En Russie, le football est un sport de combat politique : dès les premières rencontres à Saint-Pétersbourg qui avaient de furieux airs de lutte des classes ; lors du » match de la mort » du 9 août 1942, opposant Ukrainiens du FC Start et nazis de la Luftwaffe ; dans la façon dont le régime mit en scène ses vedettes comme Lev Yachine ; avec le football » scientifique » qui conquit le monde pendant la guerre froide ; dans le rapport qu'entretiennent les oligarques avec ce sport, et jusqu'à l'organisation éminemment politique du Mondial 2018.
Fourmillant d'anecdotes mettant en scène grands leaders et champions soviétiques, ce livre raconte davantage qu'un siècle de football : il décrypte le pouvoir russe à travers le prisme du ballon rond.
Ce livre raconte une histoire de l'URSS et de la Russie à travers le football. Une histoire terrible et grandiose vue depuis les tribunes, où le peuple en supportant tel club plutôt qu'un autre trouvait le moyen de s'exprimer. Comme l'a dit le génial compositeur Dimitri Chostakovitch, fan absolu de foot : « Le stade de football, c'est le seul endroit en Union Soviétique où on pouvait être non seulement pour, mais aussi CONTRE ! »

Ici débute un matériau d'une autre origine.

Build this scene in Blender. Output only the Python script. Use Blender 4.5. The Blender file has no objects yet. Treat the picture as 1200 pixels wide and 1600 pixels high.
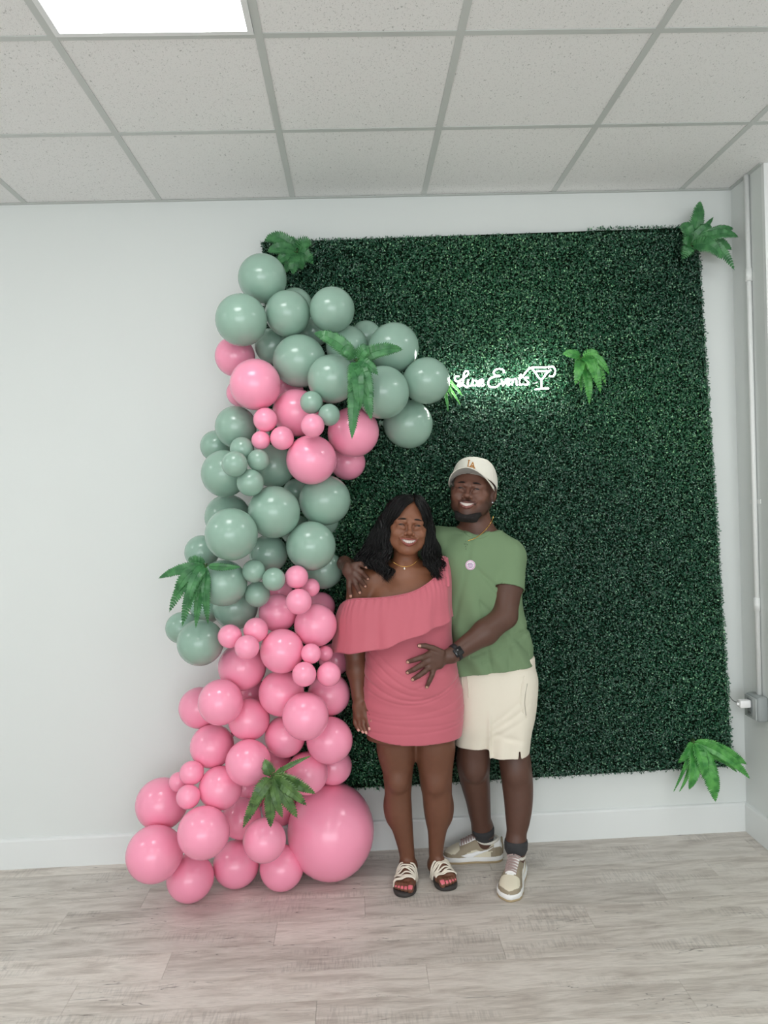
import bpy, math, random
import numpy as np
from mathutils import Vector, Matrix, Euler
random.seed(7)
rng = np.random.default_rng(7)
SC = bpy.context.scene
COL = SC.collection

# ------------------------------------------------------------------ camera
FOC, YAW, PIT, ROL, CD, CH = 1210.41, 0.0374, -0.0205, -0.0349, 3.6463, 1.6746
_cy, _sy, _cp, _sp, _cr, _sr = (math.cos(YAW), math.sin(YAW), math.cos(PIT), math.sin(PIT), math.cos(ROL), math.sin(ROL))
FW = np.array([_sy*_cp, _cy*_cp, _sp]); _rt = np.array([_cy, -_sy, 0]); _up = np.cross(_rt, FW)
RT = _cr*_rt + _sr*_up; UP = -_sr*_rt + _cr*_up
CAM = np.array([0, -CD, CH])
cam_data = bpy.data.cameras.new('camera'); cam = bpy.data.objects.new('camera', cam_data); COL.objects.link(cam)
cam_data.sensor_fit = 'HORIZONTAL'; cam_data.sensor_width = 36; cam_data.lens = FOC*36/1200
cam_data.clip_start = .05
cam.matrix_world = Matrix(((RT[0], UP[0], -FW[0], CAM[0]), (RT[1], UP[1], -FW[1], CAM[1]), (RT[2], UP[2], -FW[2], CAM[2]), (0, 0, 0, 1)))
SC.camera = cam

def pt(u, v, y):
    """measured point: image position u, v taken at depth y from the back wall -> metres"""
    d = FW + RT*(u-600)/FOC + UP*(800-v)/FOC
    return CAM + d*((y+CD)/d[1])
def ptx(u, v, x):
    d = FW + RT*(u-600)/FOC + UP*(800-v)/FOC
    return CAM + d*((x-CAM[0])/d[0])

# ------------------------------------------------------------------ world, light, exposure
SC.view_settings.view_transform = 'Standard'; SC.view_settings.look = 'None'
SC.view_settings.gamma = 1; SC.view_settings.use_curve_mapping = False
SC.view_settings.exposure = 0.0
world = bpy.data.worlds.new('world'); SC.world = world; world.use_nodes = True
world.node_tree.nodes['Background'].inputs[0].default_value = (.8, .9, 1, 1)
world.node_tree.nodes['Background'].inputs[1].default_value = .6
PANEL_E = 11.4          # emission of the ceiling light panels
FRONT_FILL_W = 165         # area fill added behind the camera to light the scene from the front
SIGN_E = 45.0
al = bpy.data.lights.new('front_fill_light', 'AREA'); al.shape = 'RECTANGLE'; al.size = 5.4; al.size_y = 2.3
al.energy = FRONT_FILL_W; al.color = (.93, .97, 1)
alo = bpy.data.objects.new('front_fill_light', al); COL.objects.link(alo)
alo.location = (-.2, -7.9, 1.55); alo.rotation_euler = (math.radians(90), 0, 0)

# ------------------------------------------------------------------ helpers
def lin(c):
    r = []
    for x in c[:3]:
        x /= 255
        r.append(x/12.92 if x <= .04045 else ((x+.055)/1.055)**2.4)
    return (*r, 1)
MATS = {}
def mat(name, rgb=None, rough=.6, metal=0, spec=.5, **kw):
    if name in MATS: return MATS[name]
    m = bpy.data.materials.new(name); m.use_nodes = True; MATS[name] = m
    b = m.node_tree.nodes['Principled BSDF']
    if rgb is not None: b.inputs['Base Color'].default_value = lin(rgb)
    b.inputs['Roughness'].default_value = rough; b.inputs['Metallic'].default_value = metal
    b.inputs['Specular IOR Level'].default_value = spec
    for k, v in kw.items():
        b.inputs[k.replace('_', ' ')].default_value = v
    return m
class N:
    def __init__(s, m): s.t = m.node_tree; s.b = s.t.nodes['Principled BSDF']
    def new(s, typ, **kw):
        n = s.t.nodes.new(typ)
        for k, v in kw.items():
            if k.startswith('i_'):
                key = k[2:]; key = int(key) if key.isdigit() else key
                n.inputs[key].default_value = v
            else: setattr(n, k, v)
        return n
    def link(s, a, b): s.t.links.new(a, b)
def bump(m, scale, strength, dist=.002, coord='Object', detail=3):
    n = N(m); tc = n.new('ShaderNodeTexCoord'); no = n.new('ShaderNodeTexNoise', i_Scale=scale, i_Detail=detail)
    bp = n.new('ShaderNodeBump', i_Strength=strength, i_Distance=dist)
    n.link(tc.outputs[coord], no.inputs['Vector']); n.link(no.outputs['Fac'], bp.inputs['Height'])
    n.link(bp.outputs[0], n.b.inputs['Normal']); return m
def vary(m, rgb1, rgb2, scale, coord='Object', stretch=(1, 1, 1), lo=.35, hi=.65):
    n = N(m); tc = n.new('ShaderNodeTexCoord'); mp = n.new('ShaderNodeMapping', i_Scale=stretch)
    no = n.new('ShaderNodeTexNoise', i_Scale=scale, i_Detail=4)
    cr = n.new('ShaderNodeValToRGB'); e = cr.color_ramp.elements
    e[0].position = lo; e[0].color = lin(rgb1); e[1].position = hi; e[1].color = lin(rgb2)
    n.link(tc.outputs[coord], mp.inputs[0]); n.link(mp.outputs[0], no.inputs['Vector'])
    n.link(no.outputs['Fac'], cr.inputs[0]); n.link(cr.outputs[0], n.b.inputs['Base Color']); return m

ORG = {}
def mesh(name, V, F, cols=None, smooth=True):
    me = bpy.data.meshes.new(name)
    V = np.asarray(V, dtype=np.float32)
    if isinstance(F, np.ndarray) and F.ndim == 2:
        n, k = F.shape
        me.vertices.add(len(V)); me.vertices.foreach_set('co', V.ravel())
        me.loops.add(n*k); me.loops.foreach_set('vertex_index', F.astype(np.int32).ravel())
        me.polygons.add(n); me.polygons.foreach_set('loop_start', np.arange(0, n*k, k, dtype=np.int32))
        me.update(calc_edges=True)
    else:
        me.from_pydata(V.tolist(), [], [list(map(int, f)) for f in F])
    me.polygons.foreach_set('use_smooth', np.full(len(me.polygons), smooth))
    if cols is not None:
        a = me.color_attributes.new('Col', 'FLOAT_COLOR', 'POINT')
        c = np.ones((len(V), 4), dtype=np.float32); c[:, :3] = cols
        a.data.foreach_set('color', c.ravel())
    me.update(); return me
def obj(name, V, F, m, parent=None, cols=None, smooth=True, origin=None):
    """one mesh object, V in world metres"""
    V = np.asarray(V, dtype=float)
    if parent is not None: o0 = ORG[parent.name]
    else: o0 = np.zeros(3) if origin is None else np.asarray(origin, float)
    me = mesh(name, V - o0, F, cols, smooth)
    if m is not None: me.materials.append(m)
    o = bpy.data.objects.new(name, me); COL.objects.link(o)
    if parent is None: o.location = o0
    else: o.parent = parent
    ORG[o.name] = o0
    return o
def link_mesh(name, me, parent=None, loc=(0, 0, 0), rot=None, scale=None):
    o = bpy.data.objects.new(name, me); COL.objects.link(o)
    if parent is not None: o.parent = parent
    o.location = loc
    if rot is not None: o.rotation_euler = rot
    if scale is not None: o.scale = scale
    return o
def thing(name, label, cat, loc, group=None):
    o = bpy.data.objects.new(name, None); COL.objects.link(o); o.location = loc
    o.empty_display_size = .05
    o['label'] = label; o['category'] = cat
    if group: o['group'] = group
    ORG[o.name] = np.asarray(loc, float)
    return o
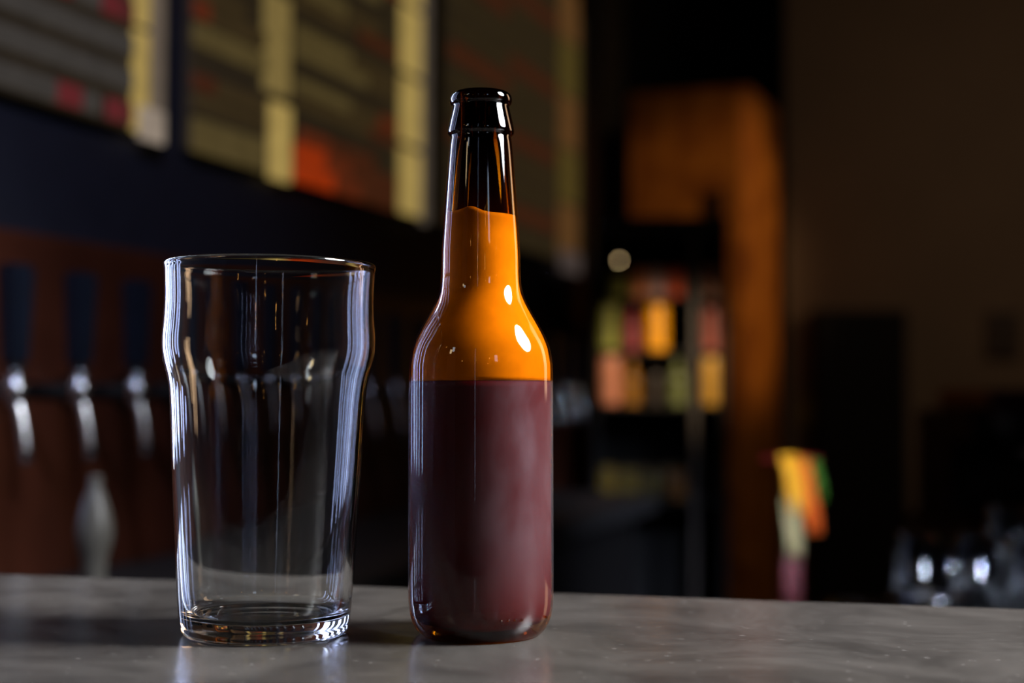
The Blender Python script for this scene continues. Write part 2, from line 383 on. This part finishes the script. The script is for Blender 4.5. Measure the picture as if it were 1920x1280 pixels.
# ---------------------------------------------------------------- menu boards on the left wall
M_bpanel = emit('board_panel_glow', rgb(34, 27, 17), 1)
M_row = emit('board_row_glow', rgb(74, 62, 34), 1)
M_rowg = emit('board_row_grey_glow', rgb(56, 52, 48), 1)
M_rowd = emit('board_row_dim_glow', rgb(50, 39, 21), 1)
M_red = emit('board_red_glow', rgb(88, 30, 32), 1)
M_org = emit('board_orange_glow', rgb(138, 42, 8), 1)
M_orgd = emit('board_dim_orange_glow', rgb(84, 34, 15), .9)
M_orgk = emit('board_far_orange_glow', rgb(62, 30, 15), .9)
M_yel = emit('board_yellow_glow', rgb(158, 134, 74), 1)
M_yelm = emit('board_upper_yellow_glow', rgb(112, 98, 56), 1)
M_yeld = emit('board_dim_yellow_glow', rgb(70, 58, 24), 1)
M_pale = emit('board_pale_glow', rgb(140, 126, 112), 1)
def strip(parent, name, ua, ub, za, zb, mat, d=.012):
    return box(name, ua, ub, -d-.004, -d+.002, za, zb, mat, parent)
ZB = wall_uv(400, 300)[1]
ZB = (wall_uv(0, 185)[1]+wall_uv(280, 262)[1]+wall_uv(780, 415)[1])/3
TOP = ZB+.62
def board(pxa, pxb, label):
    ua, ub = wall_uv(pxa, 300)[0], wall_uv(pxb, 300)[0]
    t = thing('menu_board', label, 'menu board', W0, WR, 'glowing menu boards on the left wall')
    box('panel', ua+.006, ub-.006, -.010, 0, ZB+.004, TOP, M_bpanel, t)
    box('frame', ua, ub, -.009, -.001, ZB, ZB+.004, M_black, t)
    return t, ua, ub
def rowset(t, ua, ub, rows):
    for (z0, z1, segs) in rows:
        for (fa, fb, m) in segs:
            strip(t, 'text_row', ua+(ub-ua)*fa, ua+(ub-ua)*fb, ZB+z0, ZB+z1, m)
def U(px): return wall_uv(px, 300)[0]
PITCH = .0405
# board 1
t, ua, ub = board(-150, 289, 'glowing menu board nearest the left edge, above the first three beer taps')
zb = .010
k = 0
a0, a1 = U(-140), U(226); M_redd = emit('board_dim_red_glow', rgb(70, 30, 28), 1)
while zb+k*PITCH < .6:
    z0 = zb+k*PITCH; z1 = z0+.024
    if k % 4 == 0: segs = [(0, .56, M_rowg), (.56, .70, M_red), (.70, .80, M_rowg), (.86, .94, M_red), (.94, 1, M_redd)]
    elif k % 4 == 3: segs = [(0, .55, M_rowg), (.55, .64, M_red), (.66, .80, M_rowg), (.82, .92, M_red), (.92, 1, M_redd)]
    else: segs = [(0, .7, M_rowg), (.72, 1, M_rowg)]
    rowset(t, a0, a1, [(z0, z1, segs)]); k += 1
for j in range(5): strip(t, 'price_column', U(230), U(256), ZB+.004+j*.13, ZB+.004+j*.13+.122, M_yel)
strip(t, 'lit_frame_edge', U(260), U(286), ZB+.003, TOP, emit('lit_frame_edge_glow', rgb(96, 84, 72), 1))  # aluminium frame edge; the light falling on it is put in as glow
strip(t, 'pale_patch', U(238), U(282), ZB-.004, ZB+.035, M_pale, d=.016)  # brightest foot of the frame edge, its light put in as glow
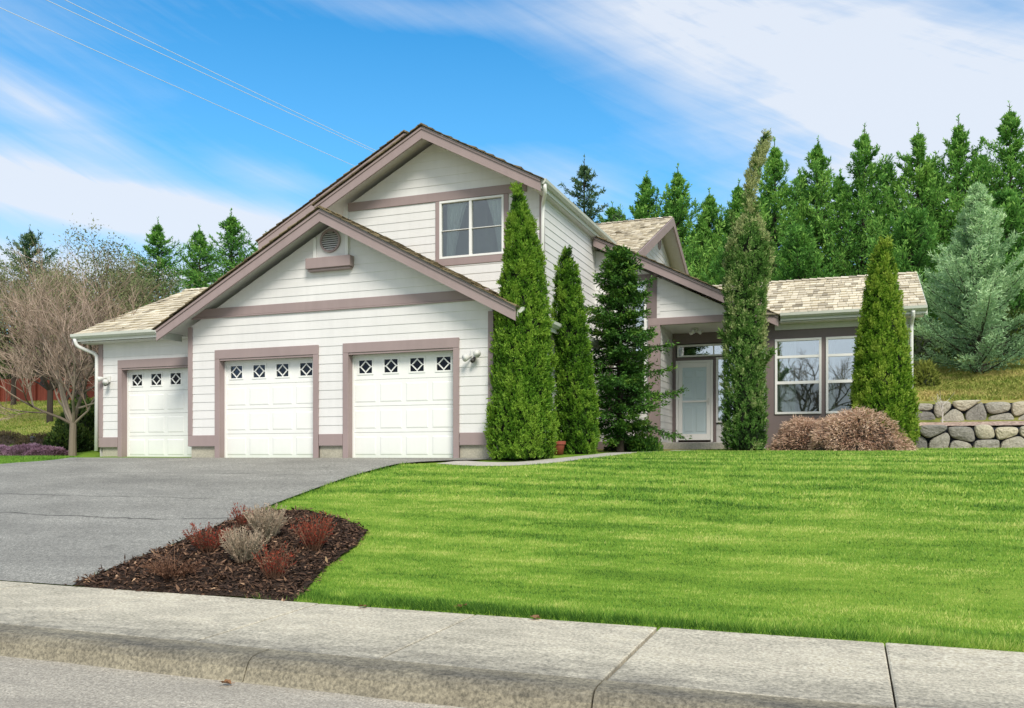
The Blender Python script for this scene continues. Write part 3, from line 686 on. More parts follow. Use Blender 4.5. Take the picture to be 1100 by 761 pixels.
# --- windows
def window(name, x0, x1, z0, z1, yw, bars_h=(), bars_v=(), gmat='glass', room=1.2, curtains=(), trim=None, label=None, fw=.05, split=None):
    root = bpy.data.objects.new(name, None); COL.objects.link(root); root.parent = HX
    if label: root['label'] = label
    fm = MB(); yo = yw - .035
    fm.bevbox(x0, x1, yo, yw + .06, z1 - fw, z1, .004); fm.bevbox(x0, x1, yo, yw + .06, z0, z0 + fw, .004)
    fm.bevbox(x0, x0 + fw, yo + .001, yw + .06, z0 + fw, z1 - fw, .004); fm.bevbox(x1 - fw, x1, yo + .001, yw + .06, z0 + fw, z1 - fw, .004)
    for (z, t) in bars_h: fm.box(x0 + fw, x1 - fw, yo + .012, yw + .05, z - t, z + t)
    for (x, t) in bars_v: fm.box(x - t, x + t, yo + .008, yw + .05, z0 + fw, z1 - fw)
    obj('frame', fm, M['white'], root)
    zs_ = [z0 + fw] + ([split] if split else []) + [z1 - fw]
    for i_ in range(len(zs_) - 1):
        gm = MB(); gm.box(x0 + fw, x1 - fw, yw + .022, yw + .028, zs_[i_], zs_[i_ + 1]); obj('pane', gm, M['glass_screen' if split and i_ == 0 else gmat], root)
    rm = MB(); a, b, c, d = x0 - .3, x1 + .3, z0 - .2, z1 + .15; y0, y1 = yw + .14, yw + room
    rm.add([(a, y0, c), (b, y0, c), (b, y1, c), (a, y1, c), (a, y0, d), (b, y0, d), (b, y1, d), (a, y1, d)], [(0, 1, 2, 3), (4, 7, 6, 5), (3, 2, 6, 7), (0, 3, 7, 4), (1, 5, 6, 2)])
    obj('interior', rm, M['interior'], root)
    for (ca, cb, ta, tb, yc) in curtains:       # curtain: (bottom left, bottom right, top left, top right)
        cm = MB(); n = 40; rows = 10; vs = []
        for j in range(rows):
            f = j / (rows - 1); z = z0 + .02 + (z1 - z0 - .04) * f; g = f ** 1.4
            for i in range(n):
                u = i / (n - 1); l = ca + (ta - ca) * g; r = cb + (tb - cb) * g
                vs.append((l + (r - l) * u, yw + yc + .028 * sin(u * 26 + .6 * sin(f * 3)) + .01 * sin(u * 61), z))
        cm.add(vs, [(j * n + i, j * n + i + 1, (j + 1) * n + i + 1, (j + 1) * n + i) for j in range(rows - 1) for i in range(n - 1)])
        obj('curtain', cm, M['curtain'], root, smooth=True)
    if trim:
        tm = MB()
        for t in trim: tm.bevbox(*t, .004)
        obj('casing', tm, M['mauve'], root)
    return root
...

« J'adorais le foot bien sûr. Mais à vrai dire, c'est surtout le Dynamo que j'adorais. Et la Géorgie à travers lui. Le soutenir, pour nous, c'était secrètement se rebeller contre les bolcheviques. C'était d'abord être Géorgien. Et comme on ne pouvait pas l'exprimer ouvertement, cela aurait été le Goulag assuré, on le disait en soutenant notre Dynamo, l'air de rien. Soutenir notre équipe adorée, ça, on avait le droit de le faire.
Depuis son arrivée au pouvoir en août 1999, Poutine s'est politiquement construit sur une seule idée : restaurer la grandeur de la Russie, la remettre au centre de la scène internationale, pour mieux épater son propre peuple notamment. « Je suis un esclave, mais mon Tsar gouverne le monde », ironisait le poète Mikhaïl Lermontov au XIX° siècle.
Mais, comme pour Staline à ses débuts, Poutine a conscience que son pays est une « puissance pauvre » et pour compenser les faiblesses structurelles du pays, les « Tsars » russes et soviétiques ont recours aux symboles, à l'image et aux rodomontades. Voilà pourquoi le sport est si important pour eux. Les fondamentaux restent, alors l'histoire se répète.
Cette histoire est celle d'un sport que les hommes qui régnaient et qui règnent aujourd'hui au Kremlin ont rarement aimé mais dont ils ont compris qu'on pouvait l'exploiter pour magnifier l'image du pays. Un pays fasciné par l'Occident, par sa puissance, et qui n'a rêvé et ne rêve encore que de se mesurer à lui. Un pays sans doute trop grand et trop froid pour bien jouer au football mais qui aura tout fait pour sauver les apparences grâce au ballon rond.